→ REQUIREMENT:
What follows is a listing; restate every line of it word for word.

→ INFORMATION SUPPLIED:
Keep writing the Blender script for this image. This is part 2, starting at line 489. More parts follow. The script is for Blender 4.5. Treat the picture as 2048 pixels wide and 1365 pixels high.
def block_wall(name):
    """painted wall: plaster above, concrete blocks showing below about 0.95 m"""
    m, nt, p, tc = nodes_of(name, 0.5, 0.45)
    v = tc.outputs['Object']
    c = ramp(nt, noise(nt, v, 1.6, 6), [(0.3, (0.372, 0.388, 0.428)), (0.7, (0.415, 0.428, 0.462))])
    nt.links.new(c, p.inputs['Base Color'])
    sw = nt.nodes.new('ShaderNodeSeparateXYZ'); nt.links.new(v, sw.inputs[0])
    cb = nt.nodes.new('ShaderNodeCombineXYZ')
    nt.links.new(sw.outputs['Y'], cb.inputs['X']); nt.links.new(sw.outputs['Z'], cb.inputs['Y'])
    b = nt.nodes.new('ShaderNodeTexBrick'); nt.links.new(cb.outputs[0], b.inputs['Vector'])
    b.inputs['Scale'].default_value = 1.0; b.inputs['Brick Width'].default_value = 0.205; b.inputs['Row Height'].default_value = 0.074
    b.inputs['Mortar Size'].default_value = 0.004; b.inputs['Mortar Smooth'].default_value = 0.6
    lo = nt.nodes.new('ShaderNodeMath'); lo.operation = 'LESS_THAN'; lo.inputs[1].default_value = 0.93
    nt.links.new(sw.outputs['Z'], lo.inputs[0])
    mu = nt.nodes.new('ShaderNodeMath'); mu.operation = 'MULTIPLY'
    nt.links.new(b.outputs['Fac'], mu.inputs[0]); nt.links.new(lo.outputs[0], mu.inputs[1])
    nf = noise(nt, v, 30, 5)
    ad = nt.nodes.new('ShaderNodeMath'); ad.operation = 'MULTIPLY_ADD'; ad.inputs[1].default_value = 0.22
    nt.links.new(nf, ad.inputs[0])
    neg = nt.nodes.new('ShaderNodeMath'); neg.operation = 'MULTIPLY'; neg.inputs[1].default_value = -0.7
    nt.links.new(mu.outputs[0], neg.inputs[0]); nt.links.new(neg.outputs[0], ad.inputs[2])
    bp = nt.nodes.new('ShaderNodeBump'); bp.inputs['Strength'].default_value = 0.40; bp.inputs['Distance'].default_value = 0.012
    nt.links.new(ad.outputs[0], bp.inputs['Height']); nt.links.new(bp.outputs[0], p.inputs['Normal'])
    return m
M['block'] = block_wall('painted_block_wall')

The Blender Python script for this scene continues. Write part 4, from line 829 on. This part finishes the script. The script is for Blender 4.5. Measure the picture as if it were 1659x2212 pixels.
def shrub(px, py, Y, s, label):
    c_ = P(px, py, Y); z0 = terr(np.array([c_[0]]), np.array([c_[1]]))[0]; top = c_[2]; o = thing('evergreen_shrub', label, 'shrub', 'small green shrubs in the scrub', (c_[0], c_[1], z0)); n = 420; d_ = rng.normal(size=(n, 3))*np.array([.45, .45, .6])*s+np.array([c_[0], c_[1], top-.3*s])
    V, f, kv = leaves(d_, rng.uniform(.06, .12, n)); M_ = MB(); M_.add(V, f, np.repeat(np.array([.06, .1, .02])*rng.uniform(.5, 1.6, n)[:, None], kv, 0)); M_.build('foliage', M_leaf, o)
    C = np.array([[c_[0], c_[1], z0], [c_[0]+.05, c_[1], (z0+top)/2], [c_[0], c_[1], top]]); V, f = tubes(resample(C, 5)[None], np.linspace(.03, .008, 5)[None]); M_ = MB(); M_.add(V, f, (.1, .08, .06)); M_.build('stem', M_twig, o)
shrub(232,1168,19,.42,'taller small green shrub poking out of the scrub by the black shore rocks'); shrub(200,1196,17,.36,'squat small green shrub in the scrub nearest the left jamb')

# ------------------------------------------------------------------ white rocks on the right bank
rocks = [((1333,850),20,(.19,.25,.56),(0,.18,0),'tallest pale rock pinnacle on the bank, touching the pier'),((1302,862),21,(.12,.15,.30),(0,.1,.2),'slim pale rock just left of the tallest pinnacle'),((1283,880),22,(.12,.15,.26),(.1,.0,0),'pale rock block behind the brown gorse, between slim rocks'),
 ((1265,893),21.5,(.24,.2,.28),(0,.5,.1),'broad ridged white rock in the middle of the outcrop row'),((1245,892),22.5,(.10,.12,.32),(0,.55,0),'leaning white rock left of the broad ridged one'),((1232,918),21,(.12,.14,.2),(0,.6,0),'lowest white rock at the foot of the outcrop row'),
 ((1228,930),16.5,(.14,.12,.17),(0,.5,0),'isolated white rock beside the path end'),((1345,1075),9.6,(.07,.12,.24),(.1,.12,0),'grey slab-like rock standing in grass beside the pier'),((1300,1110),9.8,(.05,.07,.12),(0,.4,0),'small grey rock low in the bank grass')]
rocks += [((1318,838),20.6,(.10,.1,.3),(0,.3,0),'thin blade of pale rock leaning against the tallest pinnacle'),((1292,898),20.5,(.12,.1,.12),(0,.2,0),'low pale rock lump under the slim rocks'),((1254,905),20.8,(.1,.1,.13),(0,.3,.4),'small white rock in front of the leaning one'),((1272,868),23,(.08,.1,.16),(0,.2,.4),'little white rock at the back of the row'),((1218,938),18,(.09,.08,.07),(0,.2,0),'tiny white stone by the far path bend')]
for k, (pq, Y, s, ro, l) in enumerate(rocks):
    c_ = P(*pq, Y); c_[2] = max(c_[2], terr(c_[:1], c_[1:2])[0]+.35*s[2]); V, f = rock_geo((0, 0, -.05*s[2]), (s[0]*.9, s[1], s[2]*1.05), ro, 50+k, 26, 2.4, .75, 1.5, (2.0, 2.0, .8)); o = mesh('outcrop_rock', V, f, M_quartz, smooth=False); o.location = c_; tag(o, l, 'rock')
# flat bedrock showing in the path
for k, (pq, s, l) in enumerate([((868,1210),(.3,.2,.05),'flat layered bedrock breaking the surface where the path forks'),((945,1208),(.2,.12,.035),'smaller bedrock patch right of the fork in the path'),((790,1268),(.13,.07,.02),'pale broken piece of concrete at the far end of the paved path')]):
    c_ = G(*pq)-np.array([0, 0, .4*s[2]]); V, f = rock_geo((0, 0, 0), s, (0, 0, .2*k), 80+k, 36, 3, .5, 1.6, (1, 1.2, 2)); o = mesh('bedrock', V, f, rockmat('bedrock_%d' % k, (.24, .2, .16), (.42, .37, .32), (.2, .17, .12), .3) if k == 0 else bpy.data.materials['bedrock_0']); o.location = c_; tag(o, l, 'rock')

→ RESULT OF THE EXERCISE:
Keep writing the Blender script for this image. This is part 2, starting at line 489. More parts follow. The script is for Blender 4.5. Treat the picture as 2048 pixels wide and 1365 pixels high.
def block_wall(name):
    """painted wall: plaster above, concrete blocks showing below about 0.95 m"""
    m, nt, p, tc = nodes_of(name, 0.5, 0.45)
    v = tc.outputs['Object']
    c = ramp(nt, noise(nt, v, 1.6, 6), [(0.3, (0.372, 0.388, 0.428)), (0.7, (0.415, 0.428, 0.462))])
    nt.links.new(c, p.inputs['Base Color'])
    sw = nt.nodes.new('ShaderNodeSeparateXYZ'); nt.links.new(v, sw.inputs[0])
    cb = nt.nodes.new('ShaderNodeCombineXYZ')
    nt.links.new(sw.outputs['Y'], cb.inputs['X']); nt.links.new(sw.outputs['Z'], cb.inputs['Y'])
    b = nt.nodes.new('ShaderNodeTexBrick'); nt.links.new(cb.outputs[0], b.inputs['Vector'])
    b.inputs['Scale'].default_value = 1.0; b.inputs['Brick Width'].default_value = 0.205; b.inputs['Row Height'].default_value = 0.074
    b.inputs['Mortar Size'].default_value = 0.004; b.inputs['Mortar Smooth'].default_value = 0.6
    lo = nt.nodes.new('ShaderNodeMath'); lo.operation = 'LESS_THAN'; lo.inputs[1].default_value = 0.93
    nt.links.new(sw.outputs['Z'], lo.inputs[0])
    mu = nt.nodes.new('ShaderNodeMath'); mu.operation = 'MULTIPLY'
    nt.links.new(b.outputs['Fac'], mu.inputs[0]); nt.links.new(lo.outputs[0], mu.inputs[1])
    nf = noise(nt, v, 30, 5)
    ad = nt.nodes.new('ShaderNodeMath'); ad.operation = 'MULTIPLY_ADD'; ad.inputs[1].default_value = 0.22
    nt.links.new(nf, ad.inputs[0])
    neg = nt.nodes.new('ShaderNodeMath'); neg.operation = 'MULTIPLY'; neg.inputs[1].default_value = -0.7
    nt.links.new(mu.outputs[0], neg.inputs[0]); nt.links.new(neg.outputs[0], ad.inputs[2])
    bp = nt.nodes.new('ShaderNodeBump'); bp.inputs['Strength'].default_value = 0.40; bp.inputs['Distance'].default_value = 0.012
    nt.links.new(ad.outputs[0], bp.inputs['Height']); nt.links.new(bp.outputs[0], p.inputs['Normal'])
    return m
M['block'] = block_wall('painted_block_wall')

The Blender Python script for this scene continues. Write part 4, from line 829 on. This part finishes the script. The script is for Blender 4.5. Measure the picture as if it were 1659x2212 pixels.
def shrub(px, py, Y, s, label):
    c_ = P(px, py, Y); z0 = terr(np.array([c_[0]]), np.array([c_[1]]))[0]; top = c_[2]; o = thing('evergreen_shrub', label, 'shrub', 'small green shrubs in the scrub', (c_[0], c_[1], z0)); n = 420; d_ = rng.normal(size=(n, 3))*np.array([.45, .45, .6])*s+np.array([c_[0], c_[1], top-.3*s])
    V, f, kv = leaves(d_, rng.uniform(.06, .12, n)); M_ = MB(); M_.add(V, f, np.repeat(np.array([.06, .1, .02])*rng.uniform(.5, 1.6, n)[:, None], kv, 0)); M_.build('foliage', M_leaf, o)
    C = np.array([[c_[0], c_[1], z0], [c_[0]+.05, c_[1], (z0+top)/2], [c_[0], c_[1], top]]); V, f = tubes(resample(C, 5)[None], np.linspace(.03, .008, 5)[None]); M_ = MB(); M_.add(V, f, (.1, .08, .06)); M_.build('stem', M_twig, o)
shrub(232,1168,19,.42,'taller small green shrub poking out of the scrub by the black shore rocks'); shrub(200,1196,17,.36,'squat small green shrub in the scrub nearest the left jamb')

# ------------------------------------------------------------------ white rocks on the right bank
rocks = [((1333,850),20,(.19,.25,.56),(0,.18,0),'tallest pale rock pinnacle on the bank, touching the pier'),((1302,862),21,(.12,.15,.30),(0,.1,.2),'slim pale rock just left of the tallest pinnacle'),((1283,880),22,(.12,.15,.26),(.1,.0,0),'pale rock block behind the brown gorse, between slim rocks'),
 ((1265,893),21.5,(.24,.2,.28),(0,.5,.1),'broad ridged white rock in the middle of the outcrop row'),((1245,892),22.5,(.10,.12,.32),(0,.55,0),'leaning white rock left of the broad ridged one'),((1232,918),21,(.12,.14,.2),(0,.6,0),'lowest white rock at the foot of the outcrop row'),
 ((1228,930),16.5,(.14,.12,.17),(0,.5,0),'isolated white rock beside the path end'),((1345,1075),9.6,(.07,.12,.24),(.1,.12,0),'grey slab-like rock standing in grass beside the pier'),((1300,1110),9.8,(.05,.07,.12),(0,.4,0),'small grey rock low in the bank grass')]
rocks += [((1318,838),20.6,(.10,.1,.3),(0,.3,0),'thin blade of pale rock leaning against the tallest pinnacle'),((1292,898),20.5,(.12,.1,.12),(0,.2,0),'low pale rock lump under the slim rocks'),((1254,905),20.8,(.1,.1,.13),(0,.3,.4),'small white rock in front of the leaning one'),((1272,868),23,(.08,.1,.16),(0,.2,.4),'little white rock at the back of the row'),((1218,938),18,(.09,.08,.07),(0,.2,0),'tiny white stone by the far path bend')]
for k, (pq, Y, s, ro, l) in enumerate(rocks):
    c_ = P(*pq, Y); c_[2] = max(c_[2], terr(c_[:1], c_[1:2])[0]+.35*s[2]); V, f = rock_geo((0, 0, -.05*s[2]), (s[0]*.9, s[1], s[2]*1.05), ro, 50+k, 26, 2.4, .75, 1.5, (2.0, 2.0, .8)); o = mesh('outcrop_rock', V, f, M_quartz, smooth=False); o.location = c_; tag(o, l, 'rock')
# flat bedrock showing in the path
for k, (pq, s, l) in enumerate([((868,1210),(.3,.2,.05),'flat layered bedrock breaking the surface where the path forks'),((945,1208),(.2,.12,.035),'smaller bedrock patch right of the fork in the path'),((790,1268),(.13,.07,.02),'pale broken piece of concrete at the far end of the paved path')]):
    c_ = G(*pq)-np.array([0, 0, .4*s[2]]); V, f = rock_geo((0, 0, 0), s, (0, 0, .2*k), 80+k, 36, 3, .5, 1.6, (1, 1.2, 2)); o = mesh('bedrock', V, f, rockmat('bedrock_%d' % k, (.24, .2, .16), (.42, .37, .32), (.2, .17, .12), .3) if k == 0 else bpy.data.materials['bedrock_0']); o.location = c_; tag(o, l, 'rock')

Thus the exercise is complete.